Like “Riverdale,” “Chilling Adventures” is populated with appealing, complex teens, well acted and ably written, who are smothered in genre: in this case, lace collars, gables, and goat’s blood. Sabrina’s choice between worlds becomes an operatic drama, and recalls “Harry Potter” structurally, too—not only does she have dead parents, and magical peers who spit that she’s a “half-breed,” but a mighty weight that rests on her shoulders. The series encourages our suspicion that Sabrina is more important to the Mephistophelian realm than she understands, which explains everybody’s jockeying for her soul. This is perhaps a more narcissistic world view than is necessary, and it does not make the series more interesting.
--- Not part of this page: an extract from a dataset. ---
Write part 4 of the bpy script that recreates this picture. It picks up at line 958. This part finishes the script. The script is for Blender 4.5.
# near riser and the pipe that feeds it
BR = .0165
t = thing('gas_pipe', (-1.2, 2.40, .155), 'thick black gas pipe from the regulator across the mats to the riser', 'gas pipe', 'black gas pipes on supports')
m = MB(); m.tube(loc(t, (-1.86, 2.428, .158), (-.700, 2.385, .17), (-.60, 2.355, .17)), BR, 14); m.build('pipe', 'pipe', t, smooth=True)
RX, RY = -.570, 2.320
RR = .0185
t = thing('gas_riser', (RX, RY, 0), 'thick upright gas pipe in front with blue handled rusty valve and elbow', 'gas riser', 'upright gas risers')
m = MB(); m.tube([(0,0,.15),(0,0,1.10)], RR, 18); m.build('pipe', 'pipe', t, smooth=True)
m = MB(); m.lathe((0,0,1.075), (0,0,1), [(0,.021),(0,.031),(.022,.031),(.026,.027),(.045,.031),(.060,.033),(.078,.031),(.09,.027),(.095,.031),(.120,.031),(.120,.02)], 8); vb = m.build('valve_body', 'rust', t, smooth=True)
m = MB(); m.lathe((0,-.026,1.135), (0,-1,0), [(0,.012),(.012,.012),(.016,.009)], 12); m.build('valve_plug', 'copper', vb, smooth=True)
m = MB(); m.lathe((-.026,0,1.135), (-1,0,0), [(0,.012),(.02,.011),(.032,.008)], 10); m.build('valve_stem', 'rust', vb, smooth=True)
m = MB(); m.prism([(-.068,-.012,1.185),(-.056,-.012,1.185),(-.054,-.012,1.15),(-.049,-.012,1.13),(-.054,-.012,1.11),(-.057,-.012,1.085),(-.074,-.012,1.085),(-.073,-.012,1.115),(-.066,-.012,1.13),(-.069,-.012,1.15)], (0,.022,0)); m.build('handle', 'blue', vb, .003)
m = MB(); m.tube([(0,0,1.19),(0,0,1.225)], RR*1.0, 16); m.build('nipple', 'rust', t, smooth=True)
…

I binged “Riverdale” and “Chilling Adventures” while surrounded by “Archie” and “Sabrina” comics, which had so many cereal ads that I ended up getting Captain Crunch delivered to my house. Watching, I was often caught in a strange purgatory of being bored by the darkness of the shows and by the dopiness of the comic books; only the cereal was giving me any pleasure, but eating it made me hate myself. I didn’t feel better until I returned to “Sabrina the Teenage Witch.” In the show’s first episode, Sabrina accidentally turns the most popular girl in school into a pineapple, then turns to her wise aunts for help. “I can fix this,” Hilda says, picking up a knife. “Chunks or rings?” Reader, I laughed. It’s good seeing Sabrina have a little fun with her magic, without having to worry so much about Satan.